Lead ETF Market Makers Face Hurdles

With the rise of exchange-traded funds, more attention is being focused on those who make markets for ETFs. Though one might expect the business to be booming, it has remained a difficult space for those involved.

ETFs that trade on NYSE Arca use lead market makers (LMMs) to maintain continuous, two-sided orders. But as ETFs have gotten more complicated, many LMMs have tended to specialize, and there seems little interest among new firms to get into the business.

Goldman Sachs and Knight Capital are the two largest LMMs, but they are joined by Susquehanna, IMC Chicago, Getco and a number of smaller firms.

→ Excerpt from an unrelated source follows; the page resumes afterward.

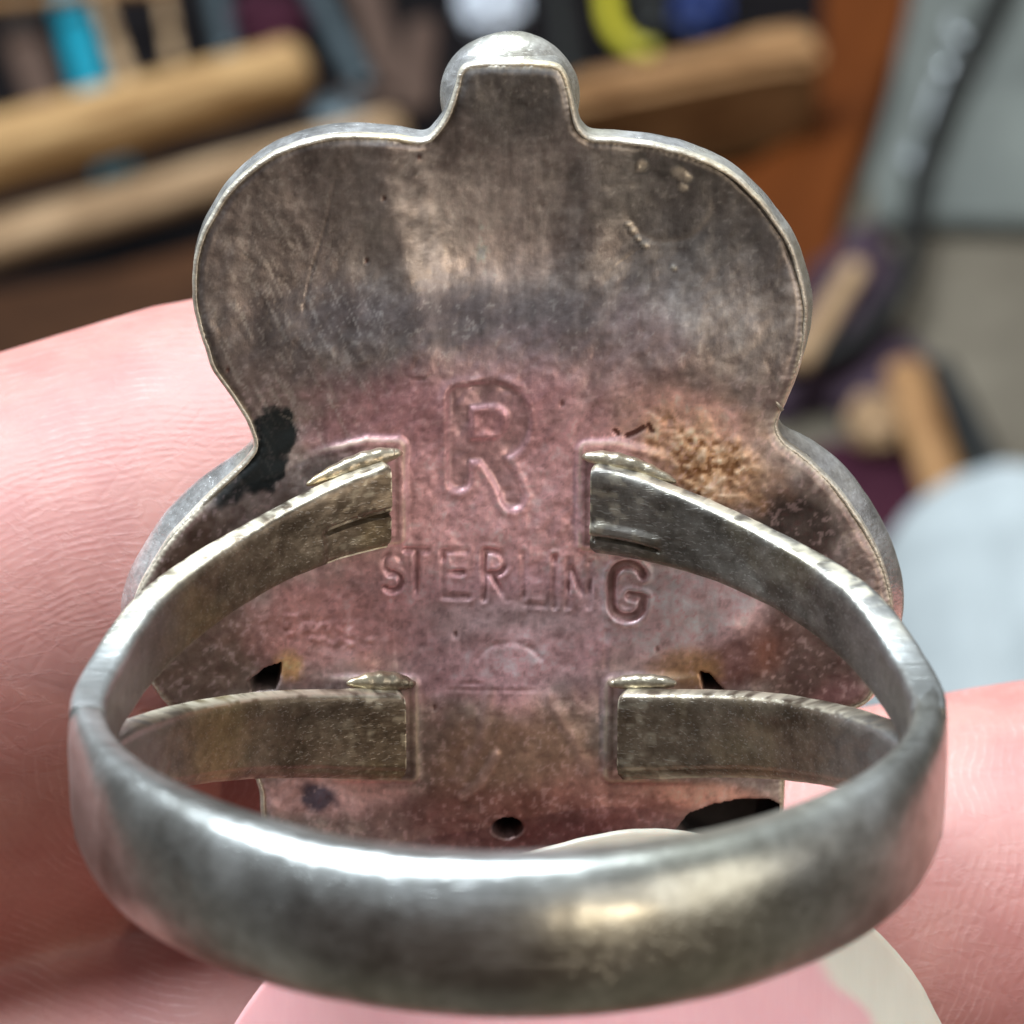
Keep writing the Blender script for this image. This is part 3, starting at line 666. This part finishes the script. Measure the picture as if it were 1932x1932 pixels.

Regulatory changes instituted over the last few years have changed the shape of the LMM business, according to Reggie Browne, managing director of the ETF team at Knight Capital. He said most firms are not running to become LMMs.

“You still need a lead market maker to ensure fair prices, and to be accountable for an ETF having a two-sided market,” Browne said. “But I think it will be a small number of people involved in that space. I don’t see it growing tremendously.”

Some of the smaller LMMs mostly trade ETFs based on U.S. cash equities, as they tend to be easier to quickly arbitrage. Browne said when it comes to ETFs based on commodities, fixed income or foreign holdings, or to ETFs that are actively managed, few smaller players want to get involved.

“There are a lot of regulatory burdens surrounding LMMs, and if it’s not a part of a larger initiative, I don’t see that there are a lot of great benefits to being a lead market maker,” Browne said. “It’s almost a break-even business.”

Each LMM brings a different skill set to the market, according to Laura Morrison, head of U.S. exchange traded products for NYSE Euronext. She notes that not every LMM is interested in trading every product, and some have proven to be quite selective in what they trade, she said.